Sulle prime ho ritenuto che il mio inglese fosse definitivamente andato giù per le scale di cantina. Armato di pazienza ho riletto un po’ qua e un po’ là: non mi era sbagliato. Cose da non credere. Sulla prima pagina del New York Times trovano spazio parole di non poco peso che sconfessano la culla stessa del neo-liberismo più sfrenato: la redditività delle azioni non è “il tutto”! Sarebbe come dire che la remunerazione del capitale investito non è più l’obiettivo finale del sistema. In un paese che vede la ricchezza ultimo, solo e agognato desiderio parole simili ostentano un sapore di bestemmia.
E non è tutto. A seguire, un attacco decisamente pesante ai grandi CEO, gli uomini fino a poco tempo fa osannati e indicati quali terminali del successo e della ricchezza: “Basta con questi emolumenti miliardari! Stop a questo sistema di indicizzazione della produzione e della redditività a breve e brevissimo termine! Occorre acquisire una lungimiranza non fissata sulla rendita certa e subito, ma disporre di un progetto a più lungo termine che abbia (questa me la sono riletta più e più volte!) obiettivi indirizzati verso un benessere maggiormente diffuso.

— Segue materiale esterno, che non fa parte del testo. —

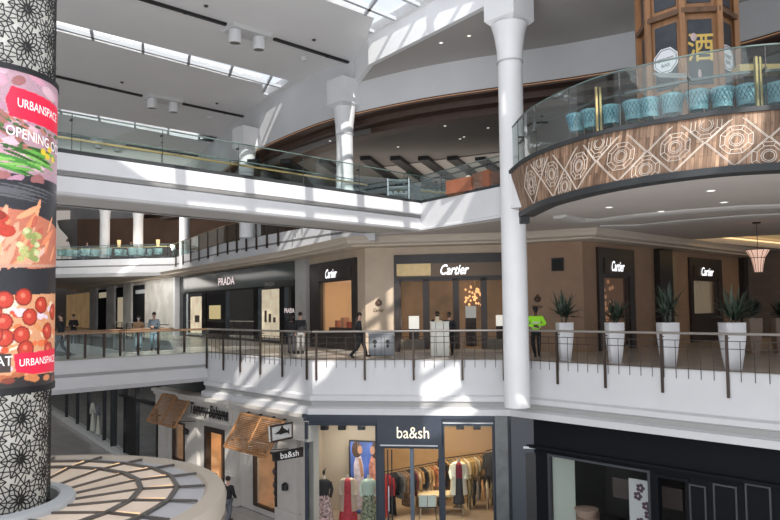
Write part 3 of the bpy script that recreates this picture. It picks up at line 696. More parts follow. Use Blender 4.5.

Mi sono fermato nella lettura e ho osservato il titolo, come d’uso centrale nella pagina, composto con caratteri dall’aspetto “gotico” che stavano mutando verso una nuova forma e una sostanza diametralmente diversa, una sostanza dal sapore antico e oramai (giustamente) cancellato dal tempo, una sostanza e un sapore che ricordava “La Pravda” di inizio secolo scorso. Dopo aver cancellato questi pensieri osceni, ho proseguito nella lettura della parte dell’articolo che, abbandonate le parole ridondanti, affrontava il concetto riprendendolo con temi e indicazioni meno specialistiche e maggiormente comprensibili. “Occorre che il sistema e la produzione industriale (e quindi la redditività del sistema) sia maggiormente tesa al raggiungimento di un benessere il più possibile diffuso”.
Dunque, tirando le somme, anche lo “Yorker” inizia ad intravvedere il grande peccato del sistema e cerca di individuare le grandi pecche del liberismo: molta ricchezza e pochi destinatari. Chissà se il biondissimo Presidente americano troverà tempo per leggere la pagina del più importante e diffuso giornale della sua paese e se riuscirà ad individuarne il non troppo celato messaggio: “Caro Trump, non è con pesanti dazi imposti che risolverai il problema della crescita modesta (ma particolarmente incerta in ben precise fasce di generazione), e neppure individuando nella crescente potenza economica cinese l’obiettivo da distruggere, e men che mai inondando di liquidità il mondo della produzione (Ah!” quegli ingrati birichini della Federal Reserve con i cordoni della borsa un po’ chiusi!) se lo stesso non sarà in grado di generare benessere diffuso”: il commento su-riportato rappresenta il succo del “pezzo” e ripropone, quale unica cura possibile di un mondo malato, una più equa distribuzione della ricchezza prodotta. Si è raggiunto il punto, più e più volte descritto da valenti economisti, dove la ricchezza prodotta dal sistema non trova mercato in assenza di possibilità di acquisto da parte del consumatore, non per mancanza di bisogno, ma per scarsa o nulla possibilità di acquisto per mancanza di liquidità. Perfettamente inutile produrre migliaia di prodotti se poi solo pochi abbienti dispongono della possibilità liquida di acquisto.
Concludendo, cose da non credere, sulla prima pagina del “Yorker” (o se preferite N. Y. Times), una solida lezione di socialismo reale, la descrizione di una crepa nel limpido cristallo del sistema “Americano” che ha generato un’immensa quantità di ricchezza, finendo per raggrupparla in poche mani: molte delle restanti mani non hanno più disponibilità per l’acquisto e non basta elevare fittiziamente i prezzi dei beni della concorrenza (leggi “dazio”) per rinvigorire il mercato, ma occorre creare una migliore diffusione della ricchezza. Chissà se Luigi Di Maio, Salvini, Zingaretti sanno di inglese: gli proponiamo una sana lettura?